CHS, a unit within UBC’s School of Community and Regional Planning (SCARP), was established as a legacy of HABITAT I, the 1976 UN Conference on Human Settlements in Vancouver, and was a key participant and sponsor of HABITAT III, the 2006 UN World Urban Forum in Vancouver.

CHS houses faculty and graduate students who conduct multidisciplinary research and capacity-building programs related to regional, urban, and community development. In 1990, CHS was designated a Canadian International Development Agency “Centre of Excellence.”
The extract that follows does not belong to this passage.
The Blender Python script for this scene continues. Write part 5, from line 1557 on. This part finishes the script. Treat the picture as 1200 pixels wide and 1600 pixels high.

“For example, a municipal clerk in Kumasi, Ghana, instructed to introduce water metering can now access the UN’s best practices on this subject to help ensure accessible and equitable water distribution,” adds Oberlander, who also founded the Centre for Community Planning at Ghana’s University of Science and Technology.

UN-HABITAT, the UN’s Nairobi-based Human Settlements Program, is mandated by the UN General Assembly to promote socially and environmentally sustainable towns and cities with the goal of providing adequate shelter for all.

UBC/UN-Habitat Archives is made possible with $20,000 in seed-funding from the B.C. Real Estate Foundation.